The Writings of Carl Schurz/To Grover Cleveland, March 1st, 1893
TO PRESIDENT-ELECT CLEVELAND
210 W. 57th St., March 1, 1893.
Accept my sincere thanks for your very kind letter of Feb. 28th and for the great favor you have done me by sending the advance copy of the inaugural. I can well appreciate your anxiety in the face of the problems to be solved. If I can be of any use to you in expressing to you my candid judgment on public questions as they arise, I shall consider it a duty to do so. There is one immediately before us the importance of which cannot be exaggerated. It is that of the calling of an extra session to open in a few weeks.
I have thought of this matter a great deal and arrived at the conclusion that the meeting of Congress cannot be put off many months without danger.

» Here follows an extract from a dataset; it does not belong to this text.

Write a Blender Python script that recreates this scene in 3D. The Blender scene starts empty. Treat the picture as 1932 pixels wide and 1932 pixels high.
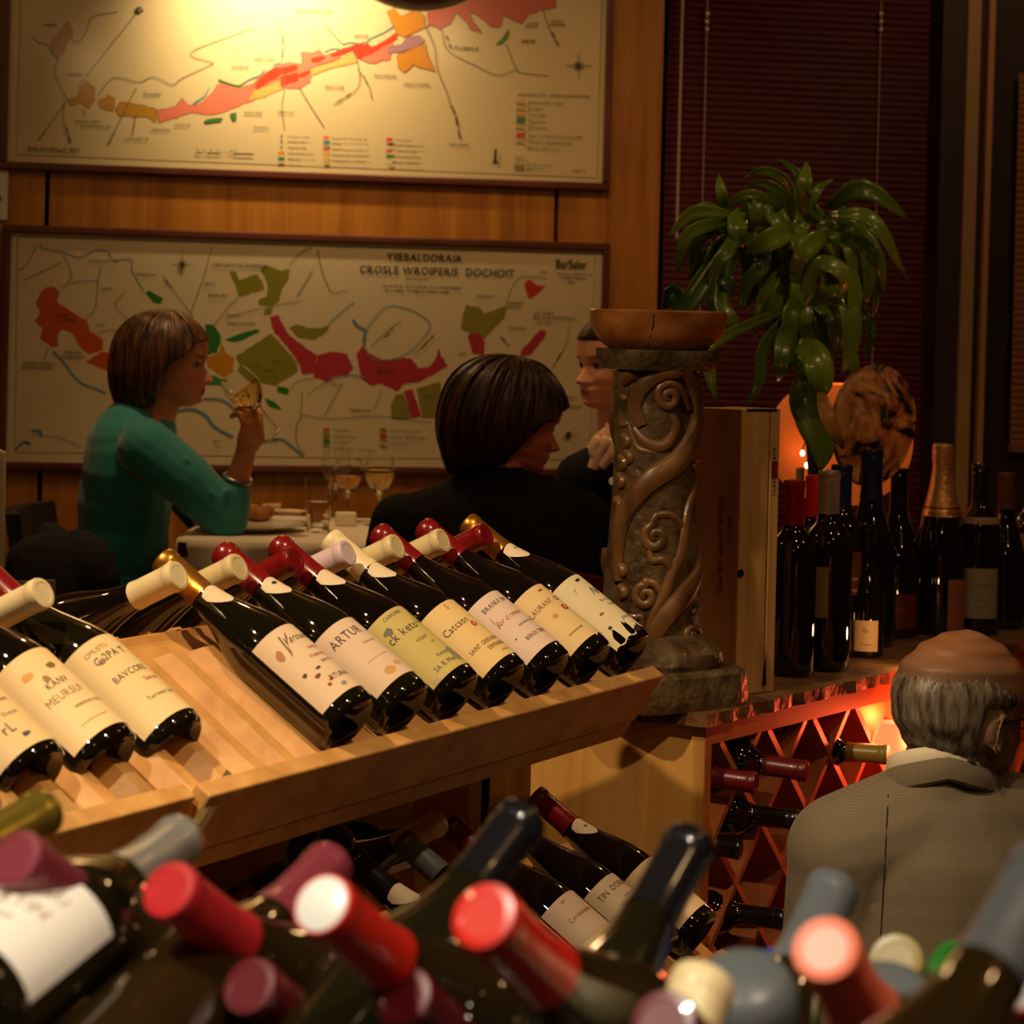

The business community looks to you to save it from a financial disaster. It expects the early calling of an extra session to stop the silver purchases. Your refusal to call it would be a great disappointment and have a very discouraging effect, at a time when discouragement and lack of confidence are especially dangerous. It may possibly be taken as indicating—quite erroneously to be sure, but none the less alarmingly—that the last prop of sound finance was giving way.
Every month of continued silver purchasing will bring
us nearer to the premium on gold and a financial crisis.

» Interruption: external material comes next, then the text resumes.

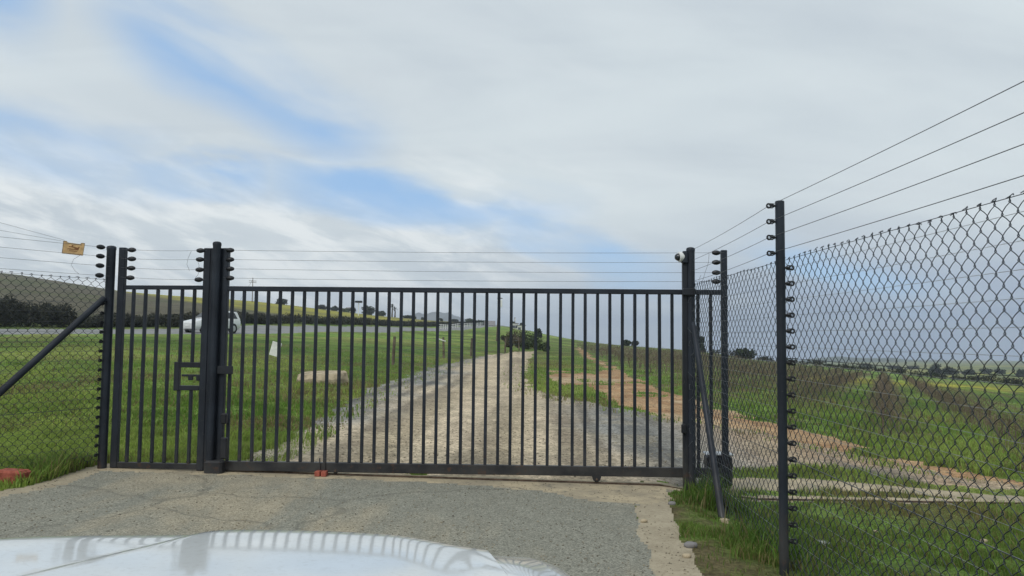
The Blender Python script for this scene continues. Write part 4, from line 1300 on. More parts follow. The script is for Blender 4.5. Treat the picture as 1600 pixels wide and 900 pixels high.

It is doubtful whether the selling of bonds will prove a
sure preventive. At any rate it will be a costly method
of staving off the worst. It is certainly not a cure.
There will be no certainty and confidence until the silver
purchase law is actually repealed, and every day of
ininactivity involves a loss to the country.
From the point of view of party policy, your failure to call an extra session immediately will be virtually an admission that the Republicans were right in dallying with the matter, that there was really no urgency and that the best of the Democrats are no more determined and energetic than the Republicans were. I apprehend it would not be wise to permit the opposition to say this with reason.
I am told there would be a good prospect of the repeal of the Sherman law if Congress were called together at once. In any event, your influence with Congress would undoubtedly be stronger now than it will be four or five months hence. The doubtful, the wavering, would now be apt to turn to you. Four or five months hence the class of the disappointed will be numerous and you will have new opposing elements to deal with. I think, therefore, your chances would be at least no worse, and probably far better in an extra session called immediately, than in a session later on.
But however that may be, if you call Congress together now, everybody will have to acknowledge that you have done all you could. You will have discharged your duty by giving Congress a chance to do its duty. But if no extra session is called and a financial disturbance occurs in the interval from whatever cause, it will be ascribed to the silver trouble and charged to your, responsibility. The selling of bonds will not prevent this. And as you well know, in such a case the best excuses are of little avail.
The situation is evidently a very perilous one and it seems to me your Administration will best serve the country and most surely maintain itself in the public confidence by prompt and energetic action. Every sign of hesitation will be calculated to increase the danger.
I have read your inaugural with very great enjoyment. It is excellent, and will, I have no doubt, make a very good impression.